Task objective ->
Exclude images, then output the remaining data verbatim.

========

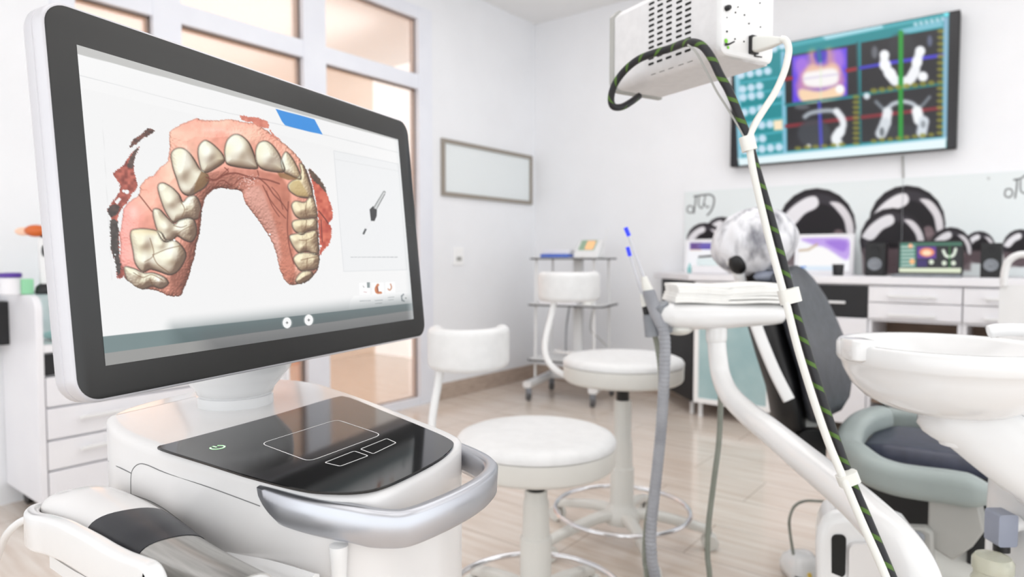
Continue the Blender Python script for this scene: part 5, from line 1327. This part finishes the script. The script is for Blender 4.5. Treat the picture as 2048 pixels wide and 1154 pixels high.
def paint_laptop(c):
    L2 = lambda x, y: (1680 + x / 3.1196, 330 + y / 3.1196)
    c.fill([L2(350, 460), L2(780, 460), L2(780, 700), L2(350, 700)], (16, 15, 22)); c.fill([L2(350, 460), L2(790, 460), L2(790, 505), L2(350, 505)], (60, 110, 90), 3)
    c.fill([L2(360, 490), L2(476, 490), L2(476, 640), L2(360, 640)], (70, 128, 112), 3)
    for k in range(6): c.stroke([L2(385, 512 + 23 * k), L2(460, 510 + 23 * k)], 3, (214, 232, 224), 2.5, .9)
    c.disc(L2(440, 505), 4.5, (255, 190, 150), 2.5); c.disc(L2(450, 602), 5.5, (255, 190, 130), 2.5)
    c.fill([L2(480, 508), L2(600, 508), L2(600, 585), L2(480, 585)], (96, 50, 150), 3); c.disc(L2(542, 545), (15, 9), (244, 150, 110), 3); c.disc(L2(542, 548), (9, 5), (255, 226, 190), 3)
    c.fill([L2(480, 590), L2(545, 590), L2(545, 636), L2(480, 636)], (50, 30, 110), 5, .9)
    c.stroke([L2(645, 535), L2(660, 565), L2(685, 572), L2(710, 560), L2(722, 525)], 6, (236, 246, 230), 3, 1, 3); c.stroke([L2(684, 510), L2(684, 640)], 2.5, (30, 120, 40), 2)
    for p in ((570, 605), (650, 612), (708, 612)): c.disc(L2(*p), 5, (230, 240, 220), 3)
    c.fill([L2(350, 642), L2(770, 642), L2(770, 700), L2(350, 700)], (226, 234, 206), 3)


lt, o_, w_, up, nn, h = small_screen('laptop', ('open dark laptop on the worktop between the two speakers', 'laptop'), 1794, 1926, 481, 548, 4.20, 'black', .12, paint_laptop, .010, .012, .008)
part('keyboard_base', MB().box2((o_[0], o_[1] - .20, ZW1 + .0002), (o_[0] + w_, o_[1] + .01, ZW1 + .014)), M['holder_grey'], lt, bevel=.003)


def paint_purple(c):
    V = lambda x, y: (1340 + x / 2.8927, 330 + y / 2.8927)
    c.fill([V(760, 425), V(1030, 425), V(1030, 545), V(960, 520), V(850, 470)], (186, 150, 232), 8, .9, 3); c.fill([V(900, 440), V(1020, 440), V(1010, 500), V(950, 480)], (150, 104, 214), 8, .8, 3)
    c.fill([V(740, 520), V(800, 490), V(880, 470), V(980, 540), V(960, 600), V(740, 610)], (250, 248, 248), 8, 1, 3); c.stroke([V(748, 495), V(800, 490), V(850, 460)], 5, (196, 170, 140), 4, .8)
    c.fill([V(720, 585), V(960, 585), V(960, 612), V(720, 612)], (206, 226, 246), 8, .7)


def paint_banner(c):
    V = lambda x, y: (1340 + x / 2.8927, 330 + y / 2.8927)
    c.fill([V(118, 452), V(400, 448), V(400, 488), V(118, 488)], (86, 70, 168), 3); c.fill([V(118, 452), V(180, 452), V(170, 488), V(118, 488)], (104, 74, 140), 8)
    c.stroke([V(160, 468), V(230, 466)], 2.4, (150, 140, 206), 2.5, .8); c.stroke([V(118, 492), V(180, 492)], 1.6, (240, 206, 170), 2)


small_screen('framed_picture', ('white framed purple picture leaning on the splashback right of the headrest', 'picture'), 1588, 1706, 468, 550, 4.36, 'white', .06, paint_purple, .022)
small_screen('framed_picture', ('white framed notice with violet banner leaning on the splashback left of the headrest', 'picture'), 1368, 1466, 478, 552, 4.36, 'white', .06, paint_banner, .02)


def speaker(px0, px1, pyt, y, lab):
    a, b = onY(px0, 545, y)[0], onY(px1, 545, y)[0]; zt = onY((px0 + px1) / 2, pyt, y)[2]; c_ = np.array([(a + b) / 2, y, ZW1])
    t = thing('desk_speaker', lab, 'speaker', c_, group='black desk speakers')
    w_ = b - a; h = zt - ZW1
    part('cabinet', MB().box2((a, y, ZW1 + .0002), (b, y + .11, zt)), M['black'], t, bevel=.004)
    rx = Matrix.Rotation(math.radians(90), 4, 'X')
    part('woofer', MB().lathe([(w_ * .36, 0), (w_ * .36, .005), (w_ * .31, .006), (w_ * .12, -.001), (w_ * .1, .003), (.002, .005)], c_ + np.array([0, -.001, h * .36]), 32, rx), M['holder_grey'], t, smooth=40)
    part('tweeter', MB().lathe([(w_ * .22, 0), (w_ * .22, .004), (w_ * .1, .001), (.002, .004)], c_ + np.array([0, -.001, h * .76]), 24, rx), M['dark'], t, smooth=40)


speaker(1729, 1769, 486, 4.18, 'black two cone desk speaker left of the laptop')
speaker(1960, 2003, 486, 4.18, 'black two cone desk speaker right of the laptop')
cpt = onY(1676, 548, 4.12)
solo('small_cup', MB().lathe([(.026, 0.0002), (.028, .004), (.031, .062), (.030, .064), (.027, .062), (.024, .01)], (cpt[0], 4.12, ZW1), 24), M['dark'], 'small dark cup on the worktop in front of the purple picture', 'cup')
bq = onY(1585, 540, 4.05)
solo('blue_clip', MB().tube([(bq[0] - .03, 4.05, ZW1 + .003), (bq[0] - .01, 4.05, ZW1 + .03), (bq[0] + .03, 4.05, ZW1 + .042), (bq[0] + .075, 4.05, ZW1 + .05)], [.010, .012, .007, .003], 12), M['blue_light'], 'bright blue clip on the worktop right of the headrest', 'clip')
tq_ = onY(1428, 560, 4.10)
trt = thing('instrument_box', 'white instrument box with a dark handpiece on top at the counter end', 'box', (tq_[0], 4.1, ZW1))
part('box_body', MB().box((tq_[0] - .0, 4.1, ZW1 + .0255), (.24, .16, .05)), M['white'], trt, bevel=.008)
part('lid', MB().box((tq_[0] + .005, 4.11, ZW1 + .075), (.20, .13, .048)), M['clear'], trt, bevel=.006)
solo('handpiece', MB().tube([(tq_[0] - .10, 4.09, ZW1 + .106), (tq_[0] + .02, 4.09, ZW1 + .114), (tq_[0] + .05, 4.09, ZW1 + .118), (tq_[0] + .085, 4.09, ZW1 + .116)], [.006, .007, .015, .012], 14), M['dark'], 'dark dental handpiece lying on the white instrument box', 'handpiece')
gq = onY(1379, 556, 4.2)
solo('drop_bottle', MB().lathe([(.013, .0002), (.015, .004), (.015, .035), (.008, .042), (.006, .06), (.002, .066)], (gq[0], 4.2, ZW1), 20), M['teal'], 'tiny teal bottle beside the white instrument box', 'bottle')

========

Exercise result ->
Continue the Blender Python script for this scene: part 5, from line 1327. This part finishes the script. The script is for Blender 4.5. Treat the picture as 2048 pixels wide and 1154 pixels high.
def paint_laptop(c):
    L2 = lambda x, y: (1680 + x / 3.1196, 330 + y / 3.1196)
    c.fill([L2(350, 460), L2(780, 460), L2(780, 700), L2(350, 700)], (16, 15, 22)); c.fill([L2(350, 460), L2(790, 460), L2(790, 505), L2(350, 505)], (60, 110, 90), 3)
    c.fill([L2(360, 490), L2(476, 490), L2(476, 640), L2(360, 640)], (70, 128, 112), 3)
    for k in range(6): c.stroke([L2(385, 512 + 23 * k), L2(460, 510 + 23 * k)], 3, (214, 232, 224), 2.5, .9)
    c.disc(L2(440, 505), 4.5, (255, 190, 150), 2.5); c.disc(L2(450, 602), 5.5, (255, 190, 130), 2.5)
    c.fill([L2(480, 508), L2(600, 508), L2(600, 585), L2(480, 585)], (96, 50, 150), 3); c.disc(L2(542, 545), (15, 9), (244, 150, 110), 3); c.disc(L2(542, 548), (9, 5), (255, 226, 190), 3)
    c.fill([L2(480, 590), L2(545, 590), L2(545, 636), L2(480, 636)], (50, 30, 110), 5, .9)
    c.stroke([L2(645, 535), L2(660, 565), L2(685, 572), L2(710, 560), L2(722, 525)], 6, (236, 246, 230), 3, 1, 3); c.stroke([L2(684, 510), L2(684, 640)], 2.5, (30, 120, 40), 2)
    for p in ((570, 605), (650, 612), (708, 612)): c.disc(L2(*p), 5, (230, 240, 220), 3)
    c.fill([L2(350, 642), L2(770, 642), L2(770, 700), L2(350, 700)], (226, 234, 206), 3)


lt, o_, w_, up, nn, h = small_screen('laptop', ('open dark laptop on the worktop between the two speakers', 'laptop'), 1794, 1926, 481, 548, 4.20, 'black', .12, paint_laptop, .010, .012, .008)
part('keyboard_base', MB().box2((o_[0], o_[1] - .20, ZW1 + .0002), (o_[0] + w_, o_[1] + .01, ZW1 + .014)), M['holder_grey'], lt, bevel=.003)


def paint_purple(c):
    V = lambda x, y: (1340 + x / 2.8927, 330 + y / 2.8927)
    c.fill([V(760, 425), V(1030, 425), V(1030, 545), V(960, 520), V(850, 470)], (186, 150, 232), 8, .9, 3); c.fill([V(900, 440), V(1020, 440), V(1010, 500), V(950, 480)], (150, 104, 214), 8, .8, 3)
    c.fill([V(740, 520), V(800, 490), V(880, 470), V(980, 540), V(960, 600), V(740, 610)], (250, 248, 248), 8, 1, 3); c.stroke([V(748, 495), V(800, 490), V(850, 460)], 5, (196, 170, 140), 4, .8)
    c.fill([V(720, 585), V(960, 585), V(960, 612), V(720, 612)], (206, 226, 246), 8, .7)


def paint_banner(c):
    V = lambda x, y: (1340 + x / 2.8927, 330 + y / 2.8927)
    c.fill([V(118, 452), V(400, 448), V(400, 488), V(118, 488)], (86, 70, 168), 3); c.fill([V(118, 452), V(180, 452), V(170, 488), V(118, 488)], (104, 74, 140), 8)
    c.stroke([V(160, 468), V(230, 466)], 2.4, (150, 140, 206), 2.5, .8); c.stroke([V(118, 492), V(180, 492)], 1.6, (240, 206, 170), 2)


small_screen('framed_picture', ('white framed purple picture leaning on the splashback right of the headrest', 'picture'), 1588, 1706, 468, 550, 4.36, 'white', .06, paint_purple, .022)
small_screen('framed_picture', ('white framed notice with violet banner leaning on the splashback left of the headrest', 'picture'), 1368, 1466, 478, 552, 4.36, 'white', .06, paint_banner, .02)


def speaker(px0, px1, pyt, y, lab):
    a, b = onY(px0, 545, y)[0], onY(px1, 545, y)[0]; zt = onY((px0 + px1) / 2, pyt, y)[2]; c_ = np.array([(a + b) / 2, y, ZW1])
    t = thing('desk_speaker', lab, 'speaker', c_, group='black desk speakers')
    w_ = b - a; h = zt - ZW1
    part('cabinet', MB().box2((a, y, ZW1 + .0002), (b, y + .11, zt)), M['black'], t, bevel=.004)
    rx = Matrix.Rotation(math.radians(90), 4, 'X')
    part('woofer', MB().lathe([(w_ * .36, 0), (w_ * .36, .005), (w_ * .31, .006), (w_ * .12, -.001), (w_ * .1, .003), (.002, .005)], c_ + np.array([0, -.001, h * .36]), 32, rx), M['holder_grey'], t, smooth=40)
    part('tweeter', MB().lathe([(w_ * .22, 0), (w_ * .22, .004), (w_ * .1, .001), (.002, .004)], c_ + np.array([0, -.001, h * .76]), 24, rx), M['dark'], t, smooth=40)


speaker(1729, 1769, 486, 4.18, 'black two cone desk speaker left of the laptop')
speaker(1960, 2003, 486, 4.18, 'black two cone desk speaker right of the laptop')
cpt = onY(1676, 548, 4.12)
solo('small_cup', MB().lathe([(.026, 0.0002), (.028, .004), (.031, .062), (.030, .064), (.027, .062), (.024, .01)], (cpt[0], 4.12, ZW1), 24), M['dark'], 'small dark cup on the worktop in front of the purple picture', 'cup')
bq = onY(1585, 540, 4.05)
solo('blue_clip', MB().tube([(bq[0] - .03, 4.05, ZW1 + .003), (bq[0] - .01, 4.05, ZW1 + .03), (bq[0] + .03, 4.05, ZW1 + .042), (bq[0] + .075, 4.05, ZW1 + .05)], [.010, .012, .007, .003], 12), M['blue_light'], 'bright blue clip on the worktop right of the headrest', 'clip')
tq_ = onY(1428, 560, 4.10)
trt = thing('instrument_box', 'white instrument box with a dark handpiece on top at the counter end', 'box', (tq_[0], 4.1, ZW1))
part('box_body', MB().box((tq_[0] - .0, 4.1, ZW1 + .0255), (.24, .16, .05)), M['white'], trt, bevel=.008)
part('lid', MB().box((tq_[0] + .005, 4.11, ZW1 + .075), (.20, .13, .048)), M['clear'], trt, bevel=.006)
solo('handpiece', MB().tube([(tq_[0] - .10, 4.09, ZW1 + .106), (tq_[0] + .02, 4.09, ZW1 + .114), (tq_[0] + .05, 4.09, ZW1 + .118), (tq_[0] + .085, 4.09, ZW1 + .116)], [.006, .007, .015, .012], 14), M['dark'], 'dark dental handpiece lying on the white instrument box', 'handpiece')
gq = onY(1379, 556, 4.2)
solo('drop_bottle', MB().lathe([(.013, .0002), (.015, .004), (.015, .035), (.008, .042), (.006, .06), (.002, .066)], (gq[0], 4.2, ZW1), 20), M['teal'], 'tiny teal bottle beside the white instrument box', 'bottle')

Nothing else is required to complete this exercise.